I often hear sympathizers assert that a free nation could work—but only if all the inhabitants were confirmed libertarians. I do not agree. Only the founding must be libertarian.

People protect what they perceive to be their own. Each of us understands instinctively what a frown, an angry shout, or a shot fired over our head, means. Property rights grow perfectly well—except where government has done something to stop or distort the growth. And this natural growth of law predates the growth of the state.9

In human history many free societies (with little or no state) have existed. And typically these societies enjoy a perfectly adequate system of property rights. An example is provided by the U.S.A. during its early years. But the absence of a state does not mean the presence of libertarian beliefs. It only means that the concentrations of wealth, upon which a parasitic state can grow, have not yet been present long enough in this environment.

The story "A 'Nation' Is Born" gives an example of how a free nation might be created.10 And in this example most of the initial inhabitants were oriental boat people. These people were not libertarians, in any conscious way. They were just people eager to work, and willing to do whatever it would take to settle peaceably in a new homeland.

I assume that most people, being naturally self interested, do whatever they can—within whatever rules restrain behavior in the society in which they live—to advance their own interest. For most people, if they live in a society where levers of state power are within their reach, then they will use those levers of state power in any way they can to help themselves.

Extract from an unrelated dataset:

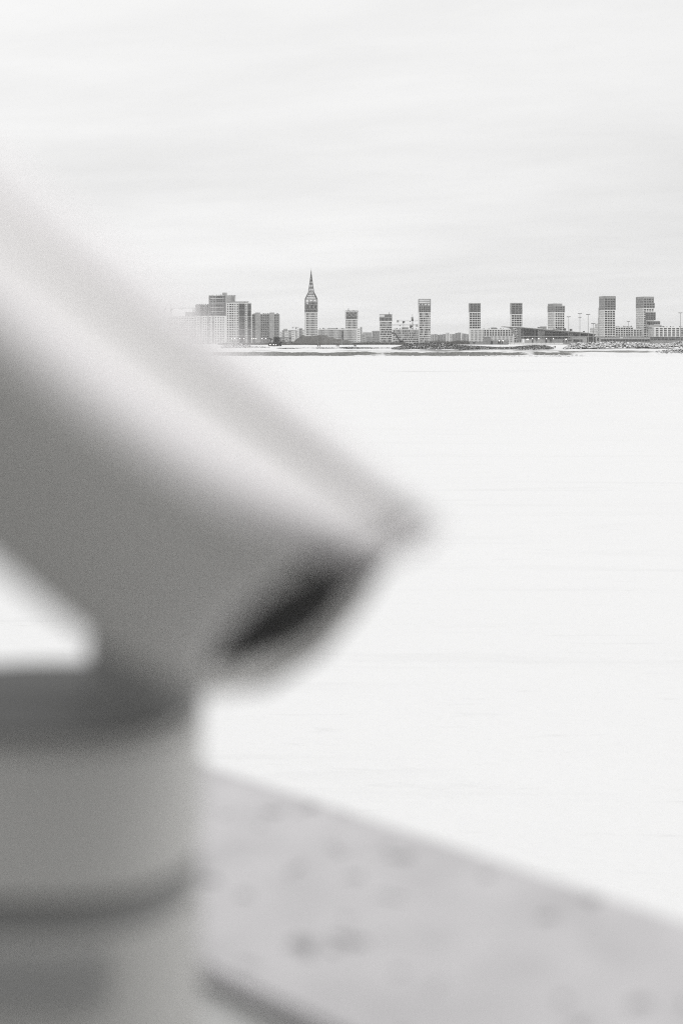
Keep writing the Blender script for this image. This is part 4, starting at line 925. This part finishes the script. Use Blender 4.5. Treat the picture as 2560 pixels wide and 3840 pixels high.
# ------------------------------------------------------------------ quay, parapet and telescope close to the camera
S2 = math.sqrt(0.5); ZP = H - 0.55
def along(t, n, z): return Vector((t * S2 + n * S2, -t * S2 + n * S2, z))      # t along the parapet, n across it (away from the viewer)
N0, N1 = 1.132 * S2, 1.687 * S2
def wall_box(bm, t0, t1, n0, n1, z0, z1): quadbox(bm, [along(t0, n0, z0), along(t1, n0, z0), along(t1, n1, z0), along(t0, n1, z0), along(t0, n0, z1), along(t1, n0, z1), along(t1, n1, z1), along(t0, n1, z1)])
def stone_material():
    m = bpy.data.materials.new('pitted_concrete'); m.use_nodes = True; t = m.node_tree; p = t.nodes['Principled BSDF']
    p.inputs['Roughness'].default_value = 0.85; p.inputs['Specular IOR Level'].default_value = 0.25
    co = N(t, 'ShaderNodeTexCoord')
    n = N(t, 'ShaderNodeTexNoise'); t.links.new(co.outputs['Object'], n.inputs['Vector']); n.inputs['Scale'].default_value = 14; n.inputs['Detail'].default_value = 6
    v = N(t, 'ShaderNodeTexVoronoi'); wv = N(t, 'ShaderNodeVectorMath', operation='MULTIPLY_ADD'); nn = N(t, 'ShaderNodeTexNoise'); nn.inputs['Scale'].default_value = 22; nn.inputs['Detail'].default_value = 4; t.links.new(co.outputs['Object'], nn.inputs['Vector']); t.links.new(nn.outputs['Color'], wv.inputs[0]); wv.inputs[1].default_value = (0.07, 0.07, 0); t.links.new(co.outputs['Object'], wv.inputs[2]); t.links.new(wv.outputs[0], v.inputs['Vector']); v.voronoi_dimensions = '2D'; v.inputs['Scale'].default_value = 21
    sz = N(t, 'ShaderNodeSeparateColor'); t.links.new(v.outputs['Color'], sz.inputs[0])
    thr = math_(t, 'MULTIPLY_ADD', math_(t, 'POWER', sz.outputs[0], 2.0), 0.34, -0.03)
    spot = N(t, 'ShaderNodeMapRange'); t.links.new(math_(t, 'SUBTRACT', thr, v.outputs['Distance']), spot.inputs[0]); spot.inputs[1].default_value = 0.0; spot.inputs[2].default_value = 0.06
    a = math_(t, 'MULTIPLY_ADD', math_(t, 'SUBTRACT', n.outputs['Fac'], 0.5), 0.20, 0.45)
    a = math_(t, 'SUBTRACT', a, math_(t, 'MULTIPLY', spot.outputs[0], 0.22))
    cc = N(t, 'ShaderNodeCombineColor'); t.links.new(math_(t, 'MULTIPLY', a, 1.005), cc.inputs[0]); t.links.new(math_(t, 'MULTIPLY', a, 0.985), cc.inputs[1]); t.links.new(a, cc.inputs[2])
    t.links.new(cc.outputs[0], p.inputs['Base Color'])
    b = N(t, 'ShaderNodeBump'); b.inputs['Strength'].default_value = 0.5; b.inputs['Distance'].default_value = 0.004; t.links.new(math_(t, 'SUBTRACT', n.outputs['Fac'], spot.outputs[0]), b.inputs['Height']); t.links.new(b.outputs[0], p.inputs['Normal'])
    return m
M_stone = stone_material()
bm = bmesh.new(); wall_box(bm, -60, 60, -80, N1 + 0.02, -1.5, 6.9 - 0.004); tag(obj('quay', bm, mat('quay_paving', 0.30, 0.9, var=0.2, scale=3)), 'paved quay the viewer stands on', 'quay', kind='structure')
pr = thing('parapet', 'pale pitted concrete parapet crossing the lower right, out of focus', 'parapet', (0, 0, 0))
bm = bmesh.new(); wall_box(bm, -60, 60, N0 - 0.075, N1 - 0.03, 6.9, ZP - 0.0195); obj('wall', bm, mat('parapet_wall', 0.40, 0.9, var=0.15, scale=4), pr)
bm = bmesh.new(); wall_box(bm, -60, 60, N0 + 0.001, N0 + 0.02, ZP - 0.019, ZP - 0.012); obj('edge_shade', bm, mat('edge_shade', 0.30, 0.9), pr)  # shadow line under the coping, put in as a darker strip
bm = bmesh.new(); wall_box(bm, -60, 60, N0 + 0.002, N1, ZP - 0.0115, ZP); bmesh.ops.bevel(bm, geom=[e for e in bm.edges if all(v.co.z > ZP - 0.001 for v in e.verts)], offset=0.006, segments=2, affect='EDGES'); obj('coping', bm, M_stone, pr)

M_body = mat('grey_enamel', (0.53, 0.525, 0.512), 0.5, var=0.08, scale=6)
M_cover = mat('pale_enamel', (0.62, 0.605, 0.61), 0.5, var=0.06, scale=6)
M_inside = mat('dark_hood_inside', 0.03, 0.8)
M_post = mat('grey_post_enamel', (0.36, 0.357, 0.347), 0.5, var=0.08, scale=5)
def telescope():
    post_c = Vector((-0.205, 1.0)); rp = 0.106
    root = thing('viewing_telescope', 'large grey viewing telescope on a round post, out of focus close to the camera', 'telescope', (post_c.x, post_c.y, 6.9)); o0 = Vector(root.location)
    # stations along the body: image column offset, then the outline rows and depths
    def station(T, Cc, Rr, B, E, d0, d1):
        pts = [U(*T, d0 + 0.04), U(*Cc, d0 + 0.025), U(*Rr, d0), U(*B, d0 + 0.008)]
        B_, E_ = Vector(B), Vector(E)
        for f, bulge in ((0.3, -0.015), (0.55, -0.02), (0.8, -0.012)):
            c = B_ + (E_ - B_) * f; pts.append(U(c.x, c.y, d0 + (d1 - d0) * f + bulge))
        pts.append(U(*E, d1))
        e = B_ + (E_ - B_) * 0.95; pts.append(U(e.x, e.y, d1 + 0.12))
        for f in (0.6, 0.2): c = B_ + (E_ - B_) * f; pts.append(U(c.x, c.y, d0 + (d1 - d0) * f + 0.22))
        pts.append(U(*((Vector(T) * 0.8 + B_ * 0.2)[:]), d0 + 0.15))
        return pts
    st = [station((-405, 55), (-340, 250), (-300, 400), (-285, 490), (-470, 935), 0.36, 0.47),
          station((-85, 272), (-60, 490), (-25, 680), (-12, 765), (-150, 1205), 0.41, 0.55),
          station((240, 525), (240, 730), (264, 905), (262, 995), (145, 1445), 0.48, 0.65),
          station((565, 780), (540, 965), (552, 1112), (540, 1200), (330, 1560), 0.57, 0.77)]
    # the oblique open end
    end = [U(1003, 1186, 0.68), U(945, 1216, 0.665), U(882, 1255, 0.64), U(762, 1296, 0.64), U(632, 1336, 0.68), U(528, 1430, 0.73), U(466, 1520, 0.79), U(450, 1600, 0.85), U(600, 1574, 0.95), U(735, 1487, 0.96), U(835, 1370, 0.93), U(942, 1252, 0.76)]
    loops = st + [end]; n = len(end)
    cen = [sum(lp, Vector()) / n for lp in loops]
    def loft(name, idx, m, scale=1.0, sub=2, thick=0.004, close0=False):
        # idx: positions round the outline (fractions lie between two outline points)
        bm = bmesh.new(); rows = []
        for lp, c in zip(loops, cen):
            row = []
            for q in idx:
                i = int(math.floor(q)); f = q - i; p = lp[i % n].lerp(lp[(i + 1) % n], f); row.append(bm.verts.new(c + (p - c) * scale - o0))
            rows.append(row)
        for a, c in zip(rows, rows[1:]):
            for i in range(len(idx) - 1): bm.faces.new((a[i], a[i + 1], c[i + 1], c[i]))
        bmesh.ops.recalc_face_normals(bm, faces=bm.faces)
        o = obj(name, bm, m, root, smooth=True)
        sb = o.modifiers.new('sub', 'SUBSURF'); sb.levels = sub; sb.render_levels = sub
        sd_ = o.modifiers.new('solid', 'SOLIDIFY'); sd_.thickness = thick; sd_.offset = -1
        return o
    loft('barrel', [3, 4, 5, 6, 7, 8, 9, 10, 11], M_body)
    loft('top_cover', [-1, -0.5, 0, 0.4, 0.76], M_cover)
    loft('side_cover', [1.26, 1.6, 2, 2.5, 3], M_cover)
    loft('inner_shell', [-1, 0, 1, 2, 3], M_body, scale=0.95, thick=0.01)
    bm = bmesh.new(); bm.faces.new([bm.verts.new(p - o0) for p in loops[0]]); obj('rear_cap', bm, M_body, root)
    # open end: grey lower rim, dark recess with the lens
    ax = (cen[-1] - cen[-2]).normalized(); ctr = cen[-1]
    inner = list(end); inner[7] = U(466, 1556, 0.86); inner[8] = U(596, 1518, 0.93); inner[9] = U(726, 1462, 0.955); inner[10] = U(829, 1368, 0.92)
    bm = bmesh.new()
    r0 = [bm.verts.new(p - o0) for p in end[6:11]]; r1 = [bm.verts.new(p - ax * w_ - o0) for p, w_ in zip(inner[6:11], (0.012, 0.012, 0.012, 0.007, 0.0015))]
    for i in range(4): bm.faces.new((r0[i], r1[i], r1[i + 1], r0[i + 1]))
    o = obj('lens_rim', bm, M_body, root, smooth=True); sd_ = o.modifiers.new('solid', 'SOLIDIFY'); sd_.thickness = 0.006
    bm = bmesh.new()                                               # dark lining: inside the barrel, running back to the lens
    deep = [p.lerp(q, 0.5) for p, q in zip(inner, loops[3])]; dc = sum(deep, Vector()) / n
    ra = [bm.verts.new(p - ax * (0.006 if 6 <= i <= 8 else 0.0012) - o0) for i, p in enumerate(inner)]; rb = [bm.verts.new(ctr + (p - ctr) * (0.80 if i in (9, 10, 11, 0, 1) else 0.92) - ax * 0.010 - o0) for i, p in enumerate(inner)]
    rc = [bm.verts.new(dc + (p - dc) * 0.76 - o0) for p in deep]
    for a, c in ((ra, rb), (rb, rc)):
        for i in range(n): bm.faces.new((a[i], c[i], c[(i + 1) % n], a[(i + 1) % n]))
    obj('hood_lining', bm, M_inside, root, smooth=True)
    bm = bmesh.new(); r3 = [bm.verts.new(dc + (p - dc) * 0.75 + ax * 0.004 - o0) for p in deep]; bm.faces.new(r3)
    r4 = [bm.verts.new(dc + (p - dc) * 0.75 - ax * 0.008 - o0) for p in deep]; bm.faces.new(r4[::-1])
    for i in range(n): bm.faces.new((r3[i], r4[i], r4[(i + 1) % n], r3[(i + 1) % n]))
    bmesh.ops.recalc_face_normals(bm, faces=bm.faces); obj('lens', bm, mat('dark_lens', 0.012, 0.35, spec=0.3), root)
    bm = bmesh.new(); k_ = (11, 0, 1, 2, 3)                        # pale lip closing the cover at its tip
    r0 = [bm.verts.new(end[i] - o0) for i in k_]; r1 = [bm.verts.new(ctr + (end[i] - ctr) * 0.955 + ax * 0.003 - o0) for i in k_]
    for i in range(4): bm.faces.new((r0[i], r1[i], r1[i + 1], r0[i + 1]))
    o = obj('hood_lip', bm, M_cover, root, smooth=True); sd_ = o.modifiers.new('solid', 'SOLIDIFY'); sd_.thickness = 0.005
    # post with its swivel head and neck; the section is a circle drawn out toward a square
    def sq(a_): return (abs(math.cos(a_)) ** 2.9 + abs(math.sin(a_)) ** 2.9) ** (-1 / 2.9)
    def square_off(bm):
        for v in bm.verts:
            q = math.hypot(v.co.x, v.co.y)
            if q > 1e-4: f = sq(math.atan2(v.co.y, v.co.x)); v.co.x *= f; v.co.y *= f
    zt = zy(2500, 1.0 + rp) - o0.z
    bm = bmesh.new(); cyl(bm, (0, 0, 0.02), rp * 0.985, zt - 0.145, 64); square_off(bm); obj('post', bm, M_post, root, smooth=False)
    bm = bmesh.new(); cyl(bm, (0, 0, zt - 0.107), rp, 0.107, 64); bmesh.ops.bevel(bm, geom=[e for e in bm.edges if abs(e.verts[0].co.z - e.verts[1].co.z) < 1e-5], offset=0.010, segments=2, affect='EDGES'); square_off(bm); obj('swivel_head', bm, M_post, root)
    bm = bmesh.new(); cyl(bm, (0, 0, zt - 0.130), rp * 0.96, 0.026, 64); square_off(bm); obj('swivel_groove', bm, mat('groove_shade', 0.18, 0.8), root)  # groove colour darkened to carry the shade below the head
    bm = bmesh.new(); cyl(bm, (0, 0, 0), rp * 1.5, 0.02, 32); obj('foot_plate', bm, M_post, root)
    bm = bmesh.new(); cyl(bm, (0, 0, zt + 0.001), rp * 0.97, 0.004, 64); square_off(bm); obj('top_cap', bm, mat('dark_cap', 0.085, 0.8), root)  # thin disc, darker than the post, over the top face of the head
    nk = U(330, 1560, 0.98) - o0
    bm = bmesh.new(); cyl(bm, (nk.x, nk.y, zt + 0.002), 0.040, 0.085, 32, 0.036); obj('neck', bm, mat('dark_neck', 0.16, 0.6), root)
    bm = bmesh.new(); pv = None                                      # curved clamp plate below the groove
    for i in range(15):
        a_ = math.radians(-150 + 88 * i / 14); r_ = []
        for (q, z) in ((rp * 0.96, zt - 0.166), (rp + 0.010, zt - 0.163), (rp + 0.010, zt - 0.132), (rp * 0.96, zt - 0.129)): r_.append(bm.verts.new((math.cos(a_) * q * sq(a_), math.sin(a_) * q * sq(a_), z)))
        if pv:
            for k in range(4): bm.faces.new((pv[k], pv[(k + 1) % 4], r_[(k + 1) % 4], r_[k]))
        else: bm.faces.new(r_)
        pv = r_
    bm.faces.new(pv[::-1]); bmesh.ops.recalc_face_normals(bm, faces=bm.faces); obj('clamp_plate', bm, mat('dark_clamp', 0.23, 0.6), root)
telescope()

# ------------------------------------------------------------------ haze
bm = bmesh.new(); box(bm, -4500, 4500, -300, 6500, -1.2, 140)
hz = obj('haze', bm, None); m = bpy.data.materials.new('haze'); m.use_nodes = True; t = m.node_tree; t.nodes.clear()
o_ = N(t, 'ShaderNodeOutputMaterial'); v = N(t, 'ShaderNodeVolumePrincipled'); v.inputs['Density'].default_value = 5e-5; v.inputs['Color'].default_value = (0.93, 0.93, 0.93, 1)
t.links.new(v.outputs[0], o_.inputs['Volume']); hz.data.materials.append(m)
tag(hz, 'thin winter haze over the bay and city', 'haze', kind='stuff')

Such a society will become a socialist cesspool. If however these same people find themselves living in a free nation, where no levers of state power are within reach, then they will seek their own self interest through voluntary means.
 

Proposition 19: To attain a free nation, we do not need better attitudes, or to educate the masses. All we need is mechanisms.

My belief in this proposition motivates my work in FNF. As I described in "A 'Nation' Is Born," all that is needed is a small group of libertarians with sufficient resources. I hope to advance the day when that group forms, by bringing credibility to the idea. Neither the inhabitants of a free nation, nor the government of the host nation which rents the real estate, needs to be converted to libertarian beliefs. Those parties only need to be offered a win-win exchange. D
 
Notes:

1 Richard Hammer, "An Engineer's View of Morality Set in a Model of Life," in Formulations Vol. V, No. 2 (Winter 1997-98).

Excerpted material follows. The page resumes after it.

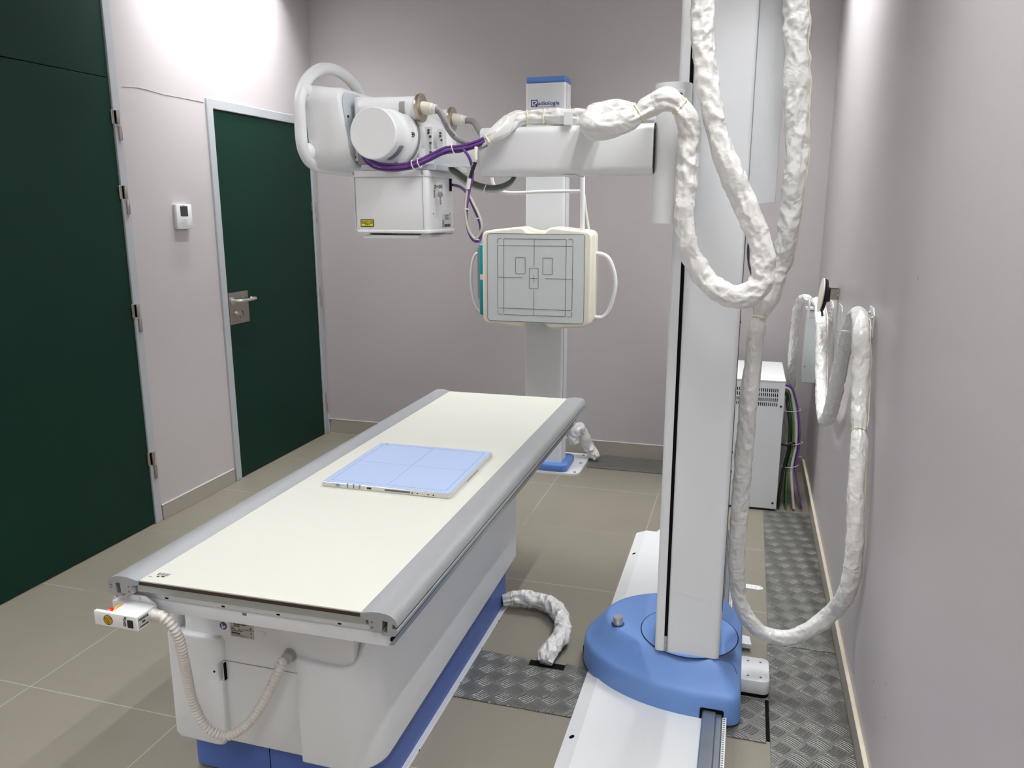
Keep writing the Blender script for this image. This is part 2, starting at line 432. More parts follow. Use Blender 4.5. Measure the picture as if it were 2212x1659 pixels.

2 The reader should be warned that, for this central concept "detector," I use several terms to mean roughly the same thing.  I intend analogy in using: "detector"; "process which detects"; "intelligence"; "human."

3 A few examples are offered in Hammer, op. cit.

4 Franz Oppenheimer, The State: Its History and Development Viewed Sociologically, 1909.

5 Surely Friedrich Hayek, in Volume I of Law, Legislation and Liberty, 1973, influenced this idea.
 
6 Roderick T. Long, "Options for the Body Politic of Laissez Faire City," <http://www.lfcity.com/bodypolitic.htm>.

 7 This reasoning may parallel, and owe credit to, the observations of Ronald Coase, as expressed in The Firm, the Market, and the Law, 1990.

 8 I find support for this idea in Bruno Leoni, The Law and Politics, which is published in the volume titled Freedom and the Law, Liberty Fund, 1991.

 9 Bruce Benson, The Enterprise of Law: Justice Without the State, 1990.

 10 "A 'Nation' is Born," Richard Hammer, Formulations, Vol. V, No. 1 (Autumn 1997).
 

Richard O. Hammer, who holds the FNF offices of President and Treasurer, has just survived his 50th birthday.